Monday, September 23, 2019

GONE BUT NOT FORGOTTEN

                                              
It seems like only yesterday when Pat and I made our way home from Arizona to Minnesota for the summer months. “It’s always good to be home again,” we said at the time but now after three years of wintering down south in the same place, the same will be said when winter comes again and we head back to Maricopa. Whichever place we are at. It’s now home away from home.

When we arrived in Minnesota the trees were still bare and remnants of last winters ice and snow still lurked in the shadows. But in the roadside ditches and sunny hillsides, green grass was showing and down by the garden the rhubarb was emerging, poking its knurly red heads out of the black soil. The ice on the lake was all gray and cracked, days away from reverting back to a liquid and freeing the lake from winter’s icy cover. Yes, we were going to have another blessed summer. We had a carefully planed litany of events choreographed for our Minnesota summer we planed on living out on those summer days. There were weddings, meetings with old friends, concerts in the park and yes even unexpected funerals. Days basking in the sun at the beaches or rocking in the boat with a fishing rod in hand and nights with the grandkids, cuddled around a campfire.
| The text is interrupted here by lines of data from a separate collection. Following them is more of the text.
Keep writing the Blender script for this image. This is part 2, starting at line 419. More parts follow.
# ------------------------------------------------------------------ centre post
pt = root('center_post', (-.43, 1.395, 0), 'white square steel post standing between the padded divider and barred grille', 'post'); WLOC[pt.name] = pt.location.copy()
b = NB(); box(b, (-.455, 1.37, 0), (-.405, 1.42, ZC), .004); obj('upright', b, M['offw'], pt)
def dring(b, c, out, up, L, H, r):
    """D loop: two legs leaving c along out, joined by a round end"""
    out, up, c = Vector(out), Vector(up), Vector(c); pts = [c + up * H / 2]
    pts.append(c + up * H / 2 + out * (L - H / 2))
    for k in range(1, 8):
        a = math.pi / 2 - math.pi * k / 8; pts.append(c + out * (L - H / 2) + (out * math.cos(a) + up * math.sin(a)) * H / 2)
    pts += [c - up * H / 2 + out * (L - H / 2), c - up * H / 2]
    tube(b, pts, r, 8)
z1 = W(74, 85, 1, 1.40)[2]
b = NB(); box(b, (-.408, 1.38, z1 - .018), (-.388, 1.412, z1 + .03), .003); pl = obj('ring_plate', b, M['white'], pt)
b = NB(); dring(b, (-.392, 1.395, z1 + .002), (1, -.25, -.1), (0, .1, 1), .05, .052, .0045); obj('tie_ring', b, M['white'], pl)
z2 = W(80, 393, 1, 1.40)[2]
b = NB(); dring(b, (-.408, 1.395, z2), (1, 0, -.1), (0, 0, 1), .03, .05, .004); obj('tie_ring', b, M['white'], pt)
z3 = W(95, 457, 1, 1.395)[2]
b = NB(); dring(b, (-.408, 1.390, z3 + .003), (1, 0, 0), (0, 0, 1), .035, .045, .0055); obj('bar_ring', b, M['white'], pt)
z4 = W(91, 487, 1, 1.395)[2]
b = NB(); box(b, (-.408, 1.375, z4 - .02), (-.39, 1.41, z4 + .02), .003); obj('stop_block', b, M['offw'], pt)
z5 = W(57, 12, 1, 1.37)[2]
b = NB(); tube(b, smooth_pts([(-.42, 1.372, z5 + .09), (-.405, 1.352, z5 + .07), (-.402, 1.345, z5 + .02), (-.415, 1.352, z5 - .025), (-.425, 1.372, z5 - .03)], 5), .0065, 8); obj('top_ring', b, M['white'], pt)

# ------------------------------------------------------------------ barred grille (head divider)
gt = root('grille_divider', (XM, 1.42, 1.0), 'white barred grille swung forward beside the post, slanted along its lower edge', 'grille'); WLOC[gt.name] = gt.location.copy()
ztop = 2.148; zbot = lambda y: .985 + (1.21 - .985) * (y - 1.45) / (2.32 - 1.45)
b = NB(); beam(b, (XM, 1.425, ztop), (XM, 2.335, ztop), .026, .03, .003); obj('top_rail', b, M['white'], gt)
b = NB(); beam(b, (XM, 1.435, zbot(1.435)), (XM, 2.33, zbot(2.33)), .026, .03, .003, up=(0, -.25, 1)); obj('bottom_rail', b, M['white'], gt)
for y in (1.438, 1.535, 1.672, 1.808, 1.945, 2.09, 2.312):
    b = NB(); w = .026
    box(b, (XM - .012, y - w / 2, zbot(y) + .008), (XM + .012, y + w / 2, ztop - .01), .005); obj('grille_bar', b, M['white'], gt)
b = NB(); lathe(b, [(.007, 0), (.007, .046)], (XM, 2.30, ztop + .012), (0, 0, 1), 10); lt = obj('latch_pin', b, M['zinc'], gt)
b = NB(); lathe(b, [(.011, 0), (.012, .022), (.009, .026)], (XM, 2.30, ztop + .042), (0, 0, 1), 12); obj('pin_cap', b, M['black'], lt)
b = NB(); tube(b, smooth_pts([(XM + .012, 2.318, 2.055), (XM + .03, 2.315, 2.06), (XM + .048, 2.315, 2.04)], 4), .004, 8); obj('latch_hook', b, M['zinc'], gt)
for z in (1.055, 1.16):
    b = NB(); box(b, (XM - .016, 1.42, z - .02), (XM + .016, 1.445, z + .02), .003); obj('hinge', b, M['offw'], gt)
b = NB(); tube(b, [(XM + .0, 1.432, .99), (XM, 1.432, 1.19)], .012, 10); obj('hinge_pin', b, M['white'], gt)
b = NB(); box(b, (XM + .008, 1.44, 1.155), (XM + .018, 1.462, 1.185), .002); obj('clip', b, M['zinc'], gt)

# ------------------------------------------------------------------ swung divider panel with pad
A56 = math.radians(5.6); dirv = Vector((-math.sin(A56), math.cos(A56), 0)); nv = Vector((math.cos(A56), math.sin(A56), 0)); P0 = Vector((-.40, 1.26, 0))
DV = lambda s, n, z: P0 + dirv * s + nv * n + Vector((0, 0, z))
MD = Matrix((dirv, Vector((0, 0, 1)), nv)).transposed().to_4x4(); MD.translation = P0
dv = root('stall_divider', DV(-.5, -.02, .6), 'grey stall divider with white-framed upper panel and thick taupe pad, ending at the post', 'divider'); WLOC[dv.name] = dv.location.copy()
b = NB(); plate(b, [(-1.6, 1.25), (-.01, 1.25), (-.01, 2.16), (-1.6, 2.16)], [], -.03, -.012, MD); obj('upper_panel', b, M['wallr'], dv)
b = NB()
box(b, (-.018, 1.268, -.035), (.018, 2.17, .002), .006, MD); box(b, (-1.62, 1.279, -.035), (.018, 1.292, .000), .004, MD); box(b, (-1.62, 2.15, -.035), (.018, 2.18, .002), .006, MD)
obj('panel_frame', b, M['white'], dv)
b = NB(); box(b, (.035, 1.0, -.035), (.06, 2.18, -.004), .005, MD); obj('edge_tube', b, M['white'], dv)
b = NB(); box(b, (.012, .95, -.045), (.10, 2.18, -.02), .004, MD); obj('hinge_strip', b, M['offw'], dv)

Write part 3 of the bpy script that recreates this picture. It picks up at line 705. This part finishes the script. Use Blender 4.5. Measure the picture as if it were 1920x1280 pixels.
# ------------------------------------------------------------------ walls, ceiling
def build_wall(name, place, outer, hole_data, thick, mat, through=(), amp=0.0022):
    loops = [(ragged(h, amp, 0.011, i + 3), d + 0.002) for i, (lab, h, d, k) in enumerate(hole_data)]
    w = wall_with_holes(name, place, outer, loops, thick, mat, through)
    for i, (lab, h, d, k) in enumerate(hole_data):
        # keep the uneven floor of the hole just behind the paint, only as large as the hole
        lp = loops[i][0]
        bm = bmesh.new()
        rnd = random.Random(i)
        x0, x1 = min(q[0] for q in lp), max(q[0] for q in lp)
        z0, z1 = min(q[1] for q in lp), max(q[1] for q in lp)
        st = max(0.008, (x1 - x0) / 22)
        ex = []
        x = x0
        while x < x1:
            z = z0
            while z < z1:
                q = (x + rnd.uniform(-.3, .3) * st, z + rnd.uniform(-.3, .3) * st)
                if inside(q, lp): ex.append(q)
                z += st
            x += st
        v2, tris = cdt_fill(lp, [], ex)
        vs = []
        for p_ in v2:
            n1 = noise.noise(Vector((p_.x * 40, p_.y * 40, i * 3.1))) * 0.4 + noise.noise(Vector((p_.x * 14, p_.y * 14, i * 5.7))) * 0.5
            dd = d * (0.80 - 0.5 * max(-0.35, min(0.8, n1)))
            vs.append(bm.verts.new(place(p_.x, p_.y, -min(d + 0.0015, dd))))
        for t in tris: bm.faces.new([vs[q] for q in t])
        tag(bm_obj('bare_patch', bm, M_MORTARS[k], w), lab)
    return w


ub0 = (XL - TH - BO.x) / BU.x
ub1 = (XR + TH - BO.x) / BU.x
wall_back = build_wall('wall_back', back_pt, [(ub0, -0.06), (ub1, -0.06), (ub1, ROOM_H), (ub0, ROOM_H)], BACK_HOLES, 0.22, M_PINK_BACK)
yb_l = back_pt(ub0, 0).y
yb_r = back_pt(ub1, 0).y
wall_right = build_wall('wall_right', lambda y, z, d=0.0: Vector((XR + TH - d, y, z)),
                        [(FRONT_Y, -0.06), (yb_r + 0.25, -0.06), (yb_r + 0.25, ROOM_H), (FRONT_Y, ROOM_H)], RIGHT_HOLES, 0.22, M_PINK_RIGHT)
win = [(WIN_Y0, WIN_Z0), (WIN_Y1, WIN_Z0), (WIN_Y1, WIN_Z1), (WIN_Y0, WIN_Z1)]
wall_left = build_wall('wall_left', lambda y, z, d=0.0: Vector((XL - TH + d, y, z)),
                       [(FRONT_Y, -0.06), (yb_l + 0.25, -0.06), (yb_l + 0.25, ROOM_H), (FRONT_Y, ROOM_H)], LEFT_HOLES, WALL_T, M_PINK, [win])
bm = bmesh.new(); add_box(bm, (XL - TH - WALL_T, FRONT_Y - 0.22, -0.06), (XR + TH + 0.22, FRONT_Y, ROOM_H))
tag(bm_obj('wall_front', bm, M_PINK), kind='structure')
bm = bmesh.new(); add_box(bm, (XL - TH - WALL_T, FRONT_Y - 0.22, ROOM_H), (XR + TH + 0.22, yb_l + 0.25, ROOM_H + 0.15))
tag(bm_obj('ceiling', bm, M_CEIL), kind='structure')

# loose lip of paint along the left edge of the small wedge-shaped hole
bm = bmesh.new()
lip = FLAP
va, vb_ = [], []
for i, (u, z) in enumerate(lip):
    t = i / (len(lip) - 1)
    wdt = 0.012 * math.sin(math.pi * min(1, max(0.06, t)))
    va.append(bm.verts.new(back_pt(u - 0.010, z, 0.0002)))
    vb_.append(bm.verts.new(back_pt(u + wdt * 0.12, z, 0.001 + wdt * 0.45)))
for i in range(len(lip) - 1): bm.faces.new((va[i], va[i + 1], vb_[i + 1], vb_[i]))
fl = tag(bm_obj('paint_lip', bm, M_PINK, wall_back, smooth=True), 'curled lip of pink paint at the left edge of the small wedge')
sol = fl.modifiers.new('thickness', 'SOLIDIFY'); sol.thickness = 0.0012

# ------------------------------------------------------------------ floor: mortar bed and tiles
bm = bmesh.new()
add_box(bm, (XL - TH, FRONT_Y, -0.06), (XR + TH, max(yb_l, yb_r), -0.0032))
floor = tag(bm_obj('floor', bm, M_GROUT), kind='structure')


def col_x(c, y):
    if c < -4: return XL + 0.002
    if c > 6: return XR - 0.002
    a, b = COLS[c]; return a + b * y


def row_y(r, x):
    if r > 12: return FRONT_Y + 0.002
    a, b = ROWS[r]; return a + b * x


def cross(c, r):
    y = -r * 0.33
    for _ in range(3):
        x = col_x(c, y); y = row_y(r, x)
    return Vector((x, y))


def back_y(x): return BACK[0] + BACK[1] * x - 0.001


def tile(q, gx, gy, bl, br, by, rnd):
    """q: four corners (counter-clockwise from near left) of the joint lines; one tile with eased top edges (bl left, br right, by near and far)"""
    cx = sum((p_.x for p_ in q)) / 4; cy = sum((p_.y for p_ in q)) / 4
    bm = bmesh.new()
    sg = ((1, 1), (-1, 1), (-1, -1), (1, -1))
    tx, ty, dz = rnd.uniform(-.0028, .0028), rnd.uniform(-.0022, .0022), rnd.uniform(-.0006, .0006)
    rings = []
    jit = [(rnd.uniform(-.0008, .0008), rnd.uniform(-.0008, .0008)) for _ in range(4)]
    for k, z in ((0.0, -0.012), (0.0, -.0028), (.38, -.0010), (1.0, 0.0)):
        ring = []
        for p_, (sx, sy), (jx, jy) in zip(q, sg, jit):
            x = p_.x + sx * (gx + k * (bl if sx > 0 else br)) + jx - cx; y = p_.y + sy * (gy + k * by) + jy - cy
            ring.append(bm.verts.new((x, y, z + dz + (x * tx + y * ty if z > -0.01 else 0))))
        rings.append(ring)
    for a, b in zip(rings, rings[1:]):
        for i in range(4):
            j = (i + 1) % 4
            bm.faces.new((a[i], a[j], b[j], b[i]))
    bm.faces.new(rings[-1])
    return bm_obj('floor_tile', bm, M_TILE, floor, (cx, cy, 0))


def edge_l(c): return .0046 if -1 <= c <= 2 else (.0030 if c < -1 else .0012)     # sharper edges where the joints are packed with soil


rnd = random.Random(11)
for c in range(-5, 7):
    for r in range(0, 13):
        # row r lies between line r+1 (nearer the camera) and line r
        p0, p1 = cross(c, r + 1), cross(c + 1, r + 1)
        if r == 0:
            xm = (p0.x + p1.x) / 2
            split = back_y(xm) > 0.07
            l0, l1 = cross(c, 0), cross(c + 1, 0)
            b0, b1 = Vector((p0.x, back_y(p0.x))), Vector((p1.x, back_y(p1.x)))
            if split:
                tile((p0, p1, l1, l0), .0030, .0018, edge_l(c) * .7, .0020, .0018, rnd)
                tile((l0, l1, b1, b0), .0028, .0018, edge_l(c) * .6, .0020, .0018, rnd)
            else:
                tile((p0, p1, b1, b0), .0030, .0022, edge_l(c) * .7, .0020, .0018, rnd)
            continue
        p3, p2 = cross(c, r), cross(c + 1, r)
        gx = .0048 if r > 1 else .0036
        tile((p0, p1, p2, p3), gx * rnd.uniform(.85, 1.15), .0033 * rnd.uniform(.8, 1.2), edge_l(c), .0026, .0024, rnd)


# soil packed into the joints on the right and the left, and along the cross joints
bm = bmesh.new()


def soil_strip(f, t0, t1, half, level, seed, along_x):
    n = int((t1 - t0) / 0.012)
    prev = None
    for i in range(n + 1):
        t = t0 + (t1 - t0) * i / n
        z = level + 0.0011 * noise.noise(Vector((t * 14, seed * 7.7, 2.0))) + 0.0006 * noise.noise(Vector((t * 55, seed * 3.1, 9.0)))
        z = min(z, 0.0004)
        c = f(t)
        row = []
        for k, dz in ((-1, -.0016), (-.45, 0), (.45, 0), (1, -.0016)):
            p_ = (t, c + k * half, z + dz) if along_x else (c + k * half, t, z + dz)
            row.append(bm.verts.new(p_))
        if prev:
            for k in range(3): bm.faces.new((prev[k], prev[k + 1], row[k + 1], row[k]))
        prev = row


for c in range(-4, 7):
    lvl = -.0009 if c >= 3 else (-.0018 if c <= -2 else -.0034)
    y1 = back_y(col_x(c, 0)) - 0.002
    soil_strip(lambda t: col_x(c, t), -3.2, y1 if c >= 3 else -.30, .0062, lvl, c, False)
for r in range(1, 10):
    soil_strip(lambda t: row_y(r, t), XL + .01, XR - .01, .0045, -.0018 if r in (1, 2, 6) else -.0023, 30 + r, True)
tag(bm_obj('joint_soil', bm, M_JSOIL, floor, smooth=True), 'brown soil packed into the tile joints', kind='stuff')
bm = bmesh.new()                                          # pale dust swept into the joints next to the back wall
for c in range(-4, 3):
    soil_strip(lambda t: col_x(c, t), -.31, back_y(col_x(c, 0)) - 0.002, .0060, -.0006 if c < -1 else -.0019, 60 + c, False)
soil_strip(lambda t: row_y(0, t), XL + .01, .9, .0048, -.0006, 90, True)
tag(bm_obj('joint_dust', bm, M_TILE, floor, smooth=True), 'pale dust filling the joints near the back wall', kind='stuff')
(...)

There were evenings on the deck watching the sun go down across the lake as it has done so many times before, only to welcome you the next morning, peeking over the eastern horizon.

Now as I write its late September and that summer we were so looking forward too is fast fading away. Somewhere in the back of my mind I hear Pete Seeger singing, “Where have all the flowers gone, long time passingWhere have all the flowers gone, long time ago.” Memorial Day, the fourth of July, the State Fair and Labor Day are in the past now too and so now we wait for Autumn. The days are growing shorter, and summer 2019 is on its way into history.

I try to think of all of the things I wanted to accomplish this summer and yes some of them got done and some of them were relegated to another time and another day, knowing full well at my age that another day and time is tenuous at best. Last spring I tore out another coupon from that book of life we all live with for one more summer and cashed it in. It’s a book that you can’t look ahead in, only back at and its pages, at least for me are becoming fewer and fewer. Some people can simply ignore the passing of life but that way of procrastinating can leave you with regrets someday that you didn’t do the things you wanted to do, when you could and life is so fickle it can all change in a hurry.  I think when all is said and done, it will be the summers of my life that will be remembered as the fondest and maybe that’s why we follow the sun in the winter months, looking for that elusive eternal summer. Winter up north is a time of hardship for many with it’s cold dark nights, snow and ice and we feel blessed to escape its icy blast. Life goes on for those who can’t escape it and I hope that their days in the sun will come too. But as much as you look forward to leaving in the fall you also looking forward to returning in the spring, to a place where our creator did some of his best work and I’m betting it was a warm spring day when that idea struck him.